The most successful Iranian feature film in recent years revolves around the story of Simin, a middle class Iranian woman who wants to leave the country, taking her husband Nader and their young daughter in the hope of a better life. Nader refuses to leave since he wants to care for his old father who is suffering from Alzheimer. The course of events leads to a dispute which ends up in family court. 
'Nader and Simin: A Separation' was first premiered at the competition section of Berlin Film Festival (Berlinale) in February when it was praised both by the viewers and critics at the festival and won the prestigious Golden Bear of the festival as the best film. The cast of the film also received the best actor/actress award at the Berlinale.
Since then 'A Separation' has participated in almost 30 film festivals and has garnered several awards. The film was already a hit this summer in France, where it attracted 900,000 moviegoers. 
Moreover, the prominent British film magazine Sight & Sound, selected the Iranian drama second best film of 2011 after ‘The Tree of Life’ written and directed by Terrence Malick.

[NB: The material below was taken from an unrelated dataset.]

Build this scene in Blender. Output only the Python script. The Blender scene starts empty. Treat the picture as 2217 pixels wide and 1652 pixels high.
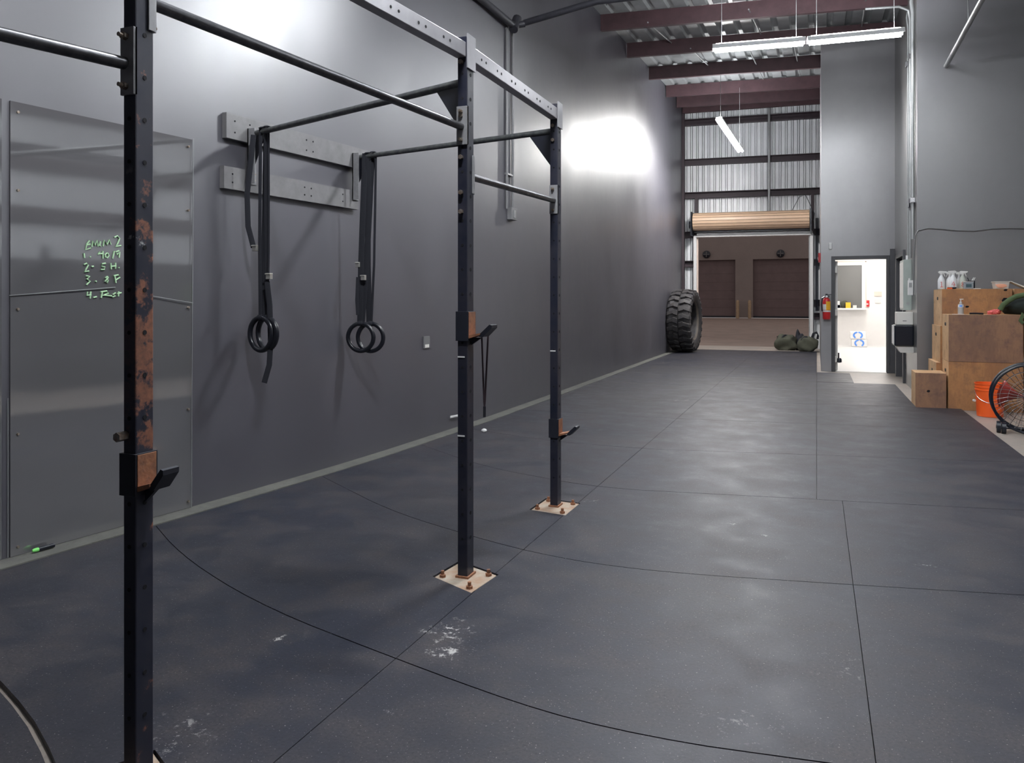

Farhadi's film has been already selected as the best foreign film by the national board of film criticism of Chicago Critics Association, The New York Film Critics Circle, Online Film Critics of New York, The Dallas-Fort Worth Film Critics Association, The South East US Film Critics Association and was given the best screenplay award by The Los Angeles Film Critics Association.
As a result, seems that the ground is provided for 'A Separation' to compete and even win at the Academy Awards 2012 in the category of Best Foreign Language Film. However a survey on the history of this category reveals that the attitude of voters in this section toward the films is at times different from those of the film critics.